The Best Poker Books of All Times

There is a lot you need to know about the game of poker before you can truly call yourself a poker player. Information about the greatest game of all is widely available, but it’s not always useful or even accurate. Poker rooms and live dealers at your online casino are just as innovative, but still unable to replace the written words in the best poker books.

Following is a list of the best books on playing poker – no matter whether you decide to take them in slowly or go through the lines in a single breath – each of these titles has something to teach you about.

The Tao of Poker (1999) by Larry W. Philips

This book by Larry Philips portrays the most comprehensive and accurate profile of the poker player – everything they are and what they want to become. It clearly points out the faults and advantages in their character through a sequence of 285 small chapters in the form of player secrets. Each secret depicts a different aspect of the player and the game, but there is one where the player is compared to the little spider and its web-weaving trade which stands out in particular.

While this book may not be overly specialized, there are a lot of lessons that can be learned by its readers.

The Theory of Poker (1994) by David Sklansky

There is nothing overly decorative and expressive about this book, yet it has managed to sustain its popularity for over two decades since its original publishing date. It consists of 25 chapters spread over 275 pages of content on regarding strategies about various parts of the game.

It has been said that this book is not so much about gameplay as it is about considerations and scenarios. The author takes the basic question of what to do in a certain situation and answers it through the aspects that should be considered for it, providing players with the fundamental basis.

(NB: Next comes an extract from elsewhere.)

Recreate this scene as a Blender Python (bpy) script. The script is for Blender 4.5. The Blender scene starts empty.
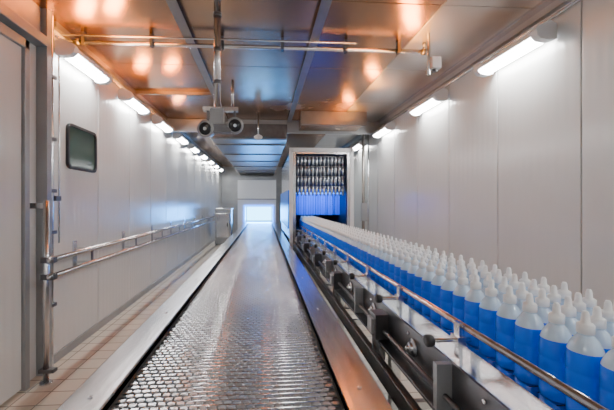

Raiser’s Edge (2011) by Bertrand Gospellier

The series of books known as Kill Phill, Kill Everyone reaches its final piece of the puzzle through the Raiser’s Edge. It speaks about Elky and his manners which turn the character into a real-life impersonation of fear equity which complements pot and fold equity. The book focuses on pure strategy directed towards tournament play and discusses many key features of it.

Ace on the River (2005) by Barry Greenstein

This book may not be the Bible for poker players, but it is sure bound to take the status of a testament in short time. Ace on the River is a rather unconventional strategy poker book - it teaches its readers about playing the game, but doesn’t focus solely on the rules. The author further uses the book to retell his personal stories and turn them into useful advises. All in all, it has turned into a must-read for those who are determined to make a professional poker playing career for themselves.